Em certo sentido, estamos diante de um homem que se despe em público. E sua metafórica nudez gera não apenas um profundo encantamento, mas também inegável identificação - mesmo que os fatos mencionados não sejam exatamente iguais aos que vivemos, é impossível não termos passado por situações no mínimo semelhantes às evocadas na cena.

Com relação ao espetáculo, este lança mão de pouquíssimos elementos: uma mesa, uma cadeira e, ao fundo, um quadro negro, onde o ator faz alguns desenhos com giz. Mas é o suficiente, nada mais se faz necessário para contar, com elegância e sensibilidade, uma história tão comovente e não raro impregnada de irresistível humor.

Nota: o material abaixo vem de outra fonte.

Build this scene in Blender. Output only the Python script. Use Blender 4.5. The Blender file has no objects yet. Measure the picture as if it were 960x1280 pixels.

Além disso, os diretores exibem o mérito suplementar de haver extraído excelente performance de Charles Asevedo.

Possuidor de ótima voz, forte presença cênica e grande carisma, Asevedo exibe ainda uma coragem um tanto rara nos tempos atuais, seja na vida como no teatro, e que consiste basicamente em permitir que suas emoções aflorem sem nenhum temor de que possam parecer inadequadas ou excessivas. E aqui me permito reproduzir um breve diálogo que tive com uma senhorinha ao final do espetáculo. 

Ela caminhava um pouco à minha frente, acompanhada por outra senhorinha. E a escutei dizendo: "O ator é ótimo, mas você não acha meio esquisito um homem desse tamanho (Asevedo tem 1,95) chorar tanto?". Como se a pergunta tivesse sido dirigida a mim, retruquei: "Desculpe, mas que tamanho a senhora acha que um homem deve ter para que possa chorar quando quiser?". E ela, erguendo de forma curiosa e um tanto intempestiva a sobrancelha esquerda: "Eu estava falando com a minha amiga. O senhor é quem?" E eu: "Alguém que chora muito menos do que deveria". E apressei o passo, temendo que a dita senhorinha me desse uma cacetada com seu desgracioso guarda-chuva...

Com relação à equipe técnica, a mesma sobriedade, elegância e sensibilidade se fazem presentes nas ótimas contribuições de Tomas Ribas (iluminação), Aurora dos Campos (cenografia) e Marcelo H (trilha sonora).

O OLHO DE VIDRO - Dramaturgia de Renata Mizrahi. Direção de Vera Holtz, Guilherme Leme e Flávia Pucci. Com Charles Asevedo. Centro Cultural Correios. Quinta a domingo, 19h.